Twelve South Australian councils who have contracts with Visy to provide recyclables processing services are impacted, with waste collectors no longer able to transport kerbside collected recycling to the Visy plant.

LGA CEO Matt Pinnegar has called on the state government to provide immediate support and assistance to councils to ensure they can continue providing recycling services to their communities.

He explained that neither the councils nor the waste collectors involved have the capacity to store the material for any longer than the short term.

“Councils need assistance from the state government to make arrangements for transport or storage of recyclable material until more suitable interim arrangements can be put in place,” Pinnegar said.

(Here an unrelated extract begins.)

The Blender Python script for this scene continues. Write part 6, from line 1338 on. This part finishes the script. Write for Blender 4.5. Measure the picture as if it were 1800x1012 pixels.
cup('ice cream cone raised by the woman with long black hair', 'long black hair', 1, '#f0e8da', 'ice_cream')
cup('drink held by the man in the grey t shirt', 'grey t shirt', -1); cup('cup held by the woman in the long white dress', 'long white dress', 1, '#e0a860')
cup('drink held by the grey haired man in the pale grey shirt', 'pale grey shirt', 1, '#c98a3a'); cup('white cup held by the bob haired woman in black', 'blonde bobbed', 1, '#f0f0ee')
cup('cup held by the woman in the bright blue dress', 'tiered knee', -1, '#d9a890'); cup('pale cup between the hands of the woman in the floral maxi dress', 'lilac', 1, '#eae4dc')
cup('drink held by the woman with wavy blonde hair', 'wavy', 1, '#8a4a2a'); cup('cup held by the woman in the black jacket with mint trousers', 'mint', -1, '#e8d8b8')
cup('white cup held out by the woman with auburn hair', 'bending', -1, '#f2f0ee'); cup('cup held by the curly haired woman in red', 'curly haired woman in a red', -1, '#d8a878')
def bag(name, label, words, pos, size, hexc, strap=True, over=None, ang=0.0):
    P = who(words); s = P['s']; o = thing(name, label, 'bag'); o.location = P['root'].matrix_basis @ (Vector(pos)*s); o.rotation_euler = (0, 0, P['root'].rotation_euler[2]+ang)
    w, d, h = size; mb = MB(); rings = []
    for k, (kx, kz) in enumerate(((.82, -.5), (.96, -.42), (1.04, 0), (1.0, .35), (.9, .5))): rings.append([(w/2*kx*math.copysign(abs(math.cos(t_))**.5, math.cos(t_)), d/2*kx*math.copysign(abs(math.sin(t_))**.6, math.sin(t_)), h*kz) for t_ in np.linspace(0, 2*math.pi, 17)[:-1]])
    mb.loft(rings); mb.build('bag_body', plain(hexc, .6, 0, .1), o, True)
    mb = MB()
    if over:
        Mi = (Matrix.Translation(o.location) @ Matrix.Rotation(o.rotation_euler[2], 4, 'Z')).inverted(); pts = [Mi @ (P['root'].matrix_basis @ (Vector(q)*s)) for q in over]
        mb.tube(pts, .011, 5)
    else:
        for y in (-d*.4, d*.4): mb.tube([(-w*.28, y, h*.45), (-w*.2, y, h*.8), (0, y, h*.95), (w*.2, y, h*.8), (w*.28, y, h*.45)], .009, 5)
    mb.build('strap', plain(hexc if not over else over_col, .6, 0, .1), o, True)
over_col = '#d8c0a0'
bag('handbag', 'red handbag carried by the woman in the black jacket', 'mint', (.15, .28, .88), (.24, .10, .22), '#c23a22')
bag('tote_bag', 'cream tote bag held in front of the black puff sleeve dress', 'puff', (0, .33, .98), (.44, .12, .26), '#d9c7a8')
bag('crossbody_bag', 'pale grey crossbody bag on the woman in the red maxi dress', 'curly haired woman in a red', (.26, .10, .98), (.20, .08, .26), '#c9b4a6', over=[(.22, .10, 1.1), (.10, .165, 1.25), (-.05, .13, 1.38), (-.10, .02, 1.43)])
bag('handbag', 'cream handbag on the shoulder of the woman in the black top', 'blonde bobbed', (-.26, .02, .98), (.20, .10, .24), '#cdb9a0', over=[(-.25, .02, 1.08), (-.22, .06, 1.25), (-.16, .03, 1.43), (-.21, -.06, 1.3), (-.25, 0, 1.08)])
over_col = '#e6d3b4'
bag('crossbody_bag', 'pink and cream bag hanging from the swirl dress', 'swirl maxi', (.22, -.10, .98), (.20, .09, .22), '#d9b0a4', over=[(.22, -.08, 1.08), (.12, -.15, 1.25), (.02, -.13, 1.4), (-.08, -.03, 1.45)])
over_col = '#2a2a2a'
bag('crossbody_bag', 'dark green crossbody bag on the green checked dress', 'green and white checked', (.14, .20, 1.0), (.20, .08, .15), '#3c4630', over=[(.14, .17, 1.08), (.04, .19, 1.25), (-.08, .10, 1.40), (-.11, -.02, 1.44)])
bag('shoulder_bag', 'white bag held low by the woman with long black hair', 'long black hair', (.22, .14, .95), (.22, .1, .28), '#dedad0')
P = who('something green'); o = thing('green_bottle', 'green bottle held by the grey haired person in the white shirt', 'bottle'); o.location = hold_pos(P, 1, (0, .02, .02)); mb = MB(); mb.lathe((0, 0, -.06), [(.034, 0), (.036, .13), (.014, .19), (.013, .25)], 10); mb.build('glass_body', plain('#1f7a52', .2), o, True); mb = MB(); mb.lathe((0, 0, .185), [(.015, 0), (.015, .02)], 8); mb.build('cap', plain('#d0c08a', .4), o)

“The state government is the ultimate decision maker as it is the Minister for the Environment who has the power to grant approvals for storage or disposal of waste, the minister who can grant urgent exemptions to regulatory controls and the minister who administers the Green Industry Fund.”

According to Pinnegar, the minister has $112 million in the Green Industry Fund, with councils and ratepayers currently contributing over $45 million a year in solid waste levy payments.

“This money must now be used to support councils in providing communities with continuity of recycling and shield ratepayers from the inevitable short term cost increase,” he said.

Pinnegar added that councils have continued to provide recycling services through a period of significant instability in the waste and recycling sectors.

“In the last couple of years councils have dealt with the global impacts of the China National Sword Policy, the collapse of SKM Recycling and the state government’s 40 per cent increase in the solid waste levy in 2019,” he said.

“Local government has been working hard to address this instability and increase capacity in the waste sector, and at least two new local government recycling facilities in South Australia will come online this year.

“It is important that whatever temporary arrangements are needed, they do not detract from all of the progress that we have made towards achieving a stable and sustainable recycling sector for South Australia.”